### Written request
Select every line containing the word "objects" from the material, and copy those lines.
########
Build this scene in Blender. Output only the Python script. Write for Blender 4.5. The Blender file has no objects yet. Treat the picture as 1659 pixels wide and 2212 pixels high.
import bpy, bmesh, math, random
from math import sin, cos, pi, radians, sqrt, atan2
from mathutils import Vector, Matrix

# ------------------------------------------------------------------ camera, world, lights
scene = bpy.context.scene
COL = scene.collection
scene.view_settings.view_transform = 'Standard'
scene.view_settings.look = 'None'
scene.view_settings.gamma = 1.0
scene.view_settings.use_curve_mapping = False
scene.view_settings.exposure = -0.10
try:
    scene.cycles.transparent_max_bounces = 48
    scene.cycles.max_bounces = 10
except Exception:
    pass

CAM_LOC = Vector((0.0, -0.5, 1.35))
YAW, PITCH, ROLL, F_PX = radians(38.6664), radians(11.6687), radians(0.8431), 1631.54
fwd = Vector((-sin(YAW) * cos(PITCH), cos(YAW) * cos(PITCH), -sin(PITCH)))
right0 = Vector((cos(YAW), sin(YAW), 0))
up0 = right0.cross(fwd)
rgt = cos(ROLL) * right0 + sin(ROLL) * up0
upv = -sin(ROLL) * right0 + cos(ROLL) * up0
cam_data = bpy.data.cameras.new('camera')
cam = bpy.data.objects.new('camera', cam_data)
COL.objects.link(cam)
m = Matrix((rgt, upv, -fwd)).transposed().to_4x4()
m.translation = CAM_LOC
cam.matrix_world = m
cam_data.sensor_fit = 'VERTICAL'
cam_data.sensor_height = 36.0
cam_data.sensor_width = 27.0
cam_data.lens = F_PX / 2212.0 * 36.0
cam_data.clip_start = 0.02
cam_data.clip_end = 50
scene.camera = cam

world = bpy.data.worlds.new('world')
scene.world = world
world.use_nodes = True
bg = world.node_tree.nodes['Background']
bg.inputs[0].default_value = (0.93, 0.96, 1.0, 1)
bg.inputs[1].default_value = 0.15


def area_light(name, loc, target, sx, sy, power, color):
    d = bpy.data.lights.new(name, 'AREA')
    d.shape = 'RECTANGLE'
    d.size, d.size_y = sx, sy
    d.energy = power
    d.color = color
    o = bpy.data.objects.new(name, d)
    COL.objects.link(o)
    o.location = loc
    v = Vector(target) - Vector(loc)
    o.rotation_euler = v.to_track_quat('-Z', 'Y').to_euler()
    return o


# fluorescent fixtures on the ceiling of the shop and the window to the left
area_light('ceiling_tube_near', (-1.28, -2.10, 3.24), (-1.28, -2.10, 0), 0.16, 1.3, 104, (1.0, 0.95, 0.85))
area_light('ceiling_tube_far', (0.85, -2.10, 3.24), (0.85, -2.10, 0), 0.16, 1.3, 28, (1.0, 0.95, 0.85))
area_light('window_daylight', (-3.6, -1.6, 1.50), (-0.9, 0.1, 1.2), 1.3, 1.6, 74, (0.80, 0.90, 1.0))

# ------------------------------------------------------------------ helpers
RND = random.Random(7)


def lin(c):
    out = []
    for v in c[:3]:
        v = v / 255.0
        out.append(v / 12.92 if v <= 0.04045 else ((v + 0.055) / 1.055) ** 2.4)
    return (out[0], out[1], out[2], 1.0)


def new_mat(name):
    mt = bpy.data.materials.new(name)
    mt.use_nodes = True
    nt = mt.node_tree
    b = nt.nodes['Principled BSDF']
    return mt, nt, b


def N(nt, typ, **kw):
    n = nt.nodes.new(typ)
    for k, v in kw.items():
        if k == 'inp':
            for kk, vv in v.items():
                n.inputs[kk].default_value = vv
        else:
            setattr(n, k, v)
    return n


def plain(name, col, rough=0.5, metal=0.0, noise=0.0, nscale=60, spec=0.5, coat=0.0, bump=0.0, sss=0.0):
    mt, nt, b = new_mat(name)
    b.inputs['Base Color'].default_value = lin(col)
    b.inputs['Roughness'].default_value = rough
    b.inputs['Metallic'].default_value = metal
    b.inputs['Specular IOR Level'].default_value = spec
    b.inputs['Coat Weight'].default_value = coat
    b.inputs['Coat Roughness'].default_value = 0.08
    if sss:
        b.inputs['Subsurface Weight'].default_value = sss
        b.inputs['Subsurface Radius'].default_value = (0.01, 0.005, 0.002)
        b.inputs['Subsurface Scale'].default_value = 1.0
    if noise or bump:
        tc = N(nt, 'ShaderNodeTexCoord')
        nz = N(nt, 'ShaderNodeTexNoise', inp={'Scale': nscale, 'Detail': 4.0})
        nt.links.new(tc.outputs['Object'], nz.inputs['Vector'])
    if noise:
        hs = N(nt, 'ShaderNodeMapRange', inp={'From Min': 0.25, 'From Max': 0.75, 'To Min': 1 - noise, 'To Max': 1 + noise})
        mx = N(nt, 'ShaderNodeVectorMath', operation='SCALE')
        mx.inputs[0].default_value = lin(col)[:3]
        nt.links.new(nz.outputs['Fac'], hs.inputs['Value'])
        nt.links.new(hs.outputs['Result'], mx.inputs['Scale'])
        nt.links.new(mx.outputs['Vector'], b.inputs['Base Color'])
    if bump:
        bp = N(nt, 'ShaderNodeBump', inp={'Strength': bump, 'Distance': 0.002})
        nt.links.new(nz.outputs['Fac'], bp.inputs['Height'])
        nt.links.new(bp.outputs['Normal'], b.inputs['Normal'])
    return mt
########
### Output of the exercise
Build this scene in Blender. Output only the Python script. Write for Blender 4.5. The Blender file has no objects yet. Treat the picture as 1659 pixels wide and 2212 pixels high.
cam = bpy.data.objects.new('camera', cam_data)
COL.objects.link(cam)
    o = bpy.data.objects.new(name, d)
    COL.objects.link(o)